Data excerpt:
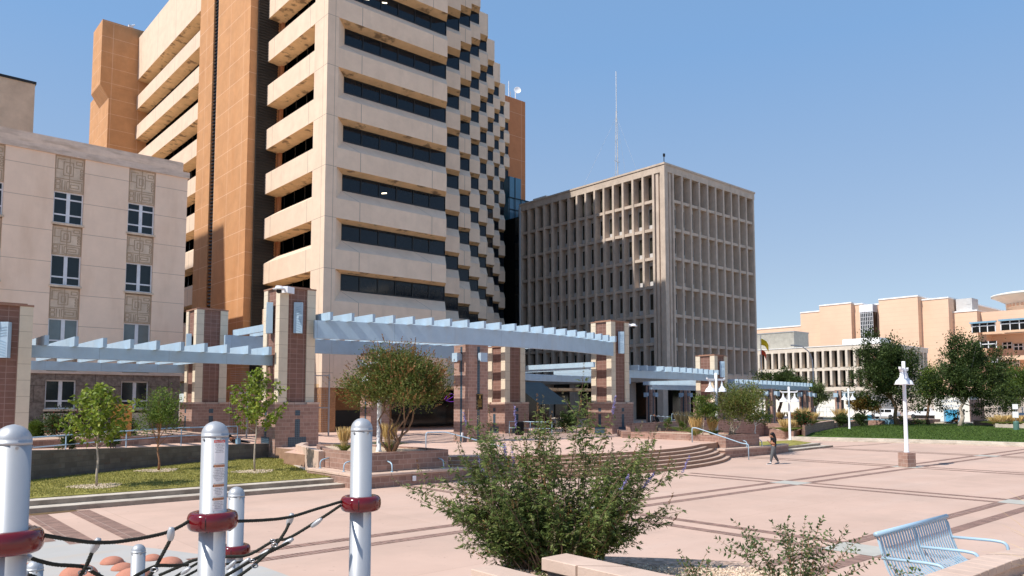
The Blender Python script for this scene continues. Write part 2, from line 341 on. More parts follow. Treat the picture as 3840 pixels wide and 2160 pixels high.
# steps: arcs about (28,39)
SC = (29.6, 40.9); R0 = 16.8
def arcpts(r, a0, a1, n=48): return [(SC[0]+r*math.sin(R(a0+(a1-a0)*i/n)), SC[1]-r*math.cos(R(a0+(a1-a0)*i/n))) for i in range(n+1)]
steps = MB()
for k in range(1, 6):
    r = R0+.30*k; a = 26.1+1.72*k
    outer = arcpts(r, -37.4+.75*k, a); inner = arcpts(R0+.30*(k-1)-.02, -37.4+.75*k, a)
    steps.prism(outer+inner[::-1], 0, .9-.15*k)
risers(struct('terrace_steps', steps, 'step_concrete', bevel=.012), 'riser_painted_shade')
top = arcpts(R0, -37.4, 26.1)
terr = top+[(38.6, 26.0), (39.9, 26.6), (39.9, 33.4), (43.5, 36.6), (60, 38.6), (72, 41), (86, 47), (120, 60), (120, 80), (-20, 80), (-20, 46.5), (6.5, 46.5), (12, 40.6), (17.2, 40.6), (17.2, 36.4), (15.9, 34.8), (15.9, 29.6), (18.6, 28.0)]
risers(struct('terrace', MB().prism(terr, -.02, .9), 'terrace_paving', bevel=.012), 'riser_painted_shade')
# ---------------- near left lawn with two ledges
struct('lawn', MB().prism([(4.4, 27.7), (14.9, 27.7), (14.9, 30), (16.3, 35.2), (17.3, 36.2), (17.3, 39.3), (12.8, 38.3), (5.3, 33.9), (1.2, 30.5), (3.5, 30.2)], -.01, .34), 'lawn_near')
led = MB().prism([(3.7, 26.55), (14.9, 26.55), (14.9, 27.75), (3.7, 27.75)], -.02, .15); led.prism([(4.2, 27.15), (14.5, 27.15), (14.5, 27.75), (4.2, 27.75)], .14, .31)
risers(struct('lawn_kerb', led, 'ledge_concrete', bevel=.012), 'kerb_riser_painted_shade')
struct('footpath', MB().prism([(-4, 26.55), (3.68, 26.55), (4.2, 27.15), (3.6, 30.3), (1, 31), (-4, 30)], -.02, .155), 'ledge_concrete')
struct('lawn_edging', MB().prism([(14.9, 27.8), (15.05, 27.8), (15.05, 29.6), (16.45, 35.2), (16.3, 35.3), (14.9, 29.7)], 0, .37), 'ledge_concrete')
# ---------------- raised beds near the camera
struct('near_terrace', MB().prism([(5.2, .5), (5.2, 5.4), (7.25, 5.3), (9.25, 3.6), (10.3, 2.65), (11.3, 1.7), (11, .3)], 0, 1.2), 'bench_stone')
# ================================================================== WALLS AND PLANTERS
def wallobj(name, label, pts, z0, z1, m, cat='wall', cap=None, capm='cap_brown', group=None, bev=.012):
    o = MB().prism(pts, z0, z1).build(name, m, bevel=bev); o2 = tag(o, label, cat, group)
    return o2
def planter(label, pts, ztop, soil, m='brick_wall', z0=-.02, inset=.22, group='brick planters of the plaza'):
    t = thing('brick_planter', label, 'planter', (pts[0][0], pts[0][1], 0), group=group)
    ox, oy = pts[0]; P = [(p[0]-ox, p[1]-oy) for p in pts]; cx = sum(p[0] for p in P)/len(P); cy = sum(p[1] for p in P)/len(P)
    # world coords are used by materials so local offset is fine
    inn = [(p[0]+(cx-p[0])*min(.45, inset*1.4/max(.3, math.hypot(cx-p[0], cy-p[1]))), p[1]+(cy-p[1])*min(.45, inset*1.4/max(.3, math.hypot(cx-p[0], cy-p[1])))) for p in P]
    w_ = MB(); n = len(P)
    for i in range(n):
        j = (i+1) % n; w_.prism([P[i], P[j], inn[j], inn[i]], z0, ztop)
    w_.build('wall', m, t)
    MB().prism(inn, z0, ztop-.07).build('gravel_bed', soil, t)
    return t
# left planter with its bench ledge
planter('brick planter left of the round steps, holding the rusty flowered tree', [(15.35, 26.15), (19.3, 26.15), (19.3, 28.3), (18.7, 31.5), (17.0, 33.6), (15.35, 29.6)], 1.3, 'gravel')
def ledgeobj(label, pts, z, m='brick_wall'):
    t = thing('bench_ledge', label, 'bench', (pts[0][0], pts[0][1], 0), group='stone bench ledges round the planters')
    P = [(p[0]-pts[0][0], p[1]-pts[0][1]) for p in pts]; cx = sum(p[0] for p in P)/len(P); cy = sum(p[1] for p in P)/len(P)
    MB().prism([(p[0]+(cx-p[0])*.015, p[1]+(cy-p[1])*.04) for p in P], 0, z-.1).build('base', m, t)
    MB().prism([(p[0]-.0, p[1]-.0) for p in P], z-.11, z).build('seat_slab', 'bench_stone', t, bevel=.015)
    return t
ledgeobj('pink stone bench ledge in front of the left planter, with four blue skate stops', [(14.62, 25.5), (19.9, 25.5), (19.6, 26.14), (15.33, 26.14), (15.33, 29.6), (14.62, 29.9)], .55)
ledgeobj('stone bench ledge wrapping the planter right of the steps, by the handrail foot', [(38.9, 25.45), (45.0, 25.5), (47.2, 26.0), (47.2, 26.5), (43.6, 26.0), (39.85, 26.0), (39.85, 27.2), (38.6, 26.9)], .55)
wallobj('block_wall', 'low pale block wall running from the left planter back to the tall pillar', [(15.06, 29.6), (15.35, 29.6), (16.9, 34.9), (17.9, 36.3), (17.6, 36.45), (16.6, 35.0)], 0, 1.24, 'bench_stone')
planter('brick planter right of the round steps, holding the many stemmed tree and lamp', [(39.86, 26.02), (43.6, 26.02), (43.6, 29), (42.4, 33.4), (39.86, 33.4)], 1.3, 'gravel')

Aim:
Without any pictures, reproduce the lines from the first one in the material through the line that has "29.6), (18.6, 28.0)]", exactly as they appear.

Expected answer:
The Blender Python script for this scene continues. Write part 2, from line 341 on. More parts follow. Treat the picture as 3840 pixels wide and 2160 pixels high.
# steps: arcs about (28,39)
SC = (29.6, 40.9); R0 = 16.8
def arcpts(r, a0, a1, n=48): return [(SC[0]+r*math.sin(R(a0+(a1-a0)*i/n)), SC[1]-r*math.cos(R(a0+(a1-a0)*i/n))) for i in range(n+1)]
steps = MB()
for k in range(1, 6):
    r = R0+.30*k; a = 26.1+1.72*k
    outer = arcpts(r, -37.4+.75*k, a); inner = arcpts(R0+.30*(k-1)-.02, -37.4+.75*k, a)
    steps.prism(outer+inner[::-1], 0, .9-.15*k)
risers(struct('terrace_steps', steps, 'step_concrete', bevel=.012), 'riser_painted_shade')
top = arcpts(R0, -37.4, 26.1)
terr = top+[(38.6, 26.0), (39.9, 26.6), (39.9, 33.4), (43.5, 36.6), (60, 38.6), (72, 41), (86, 47), (120, 60), (120, 80), (-20, 80), (-20, 46.5), (6.5, 46.5), (12, 40.6), (17.2, 40.6), (17.2, 36.4), (15.9, 34.8), (15.9, 29.6), (18.6, 28.0)]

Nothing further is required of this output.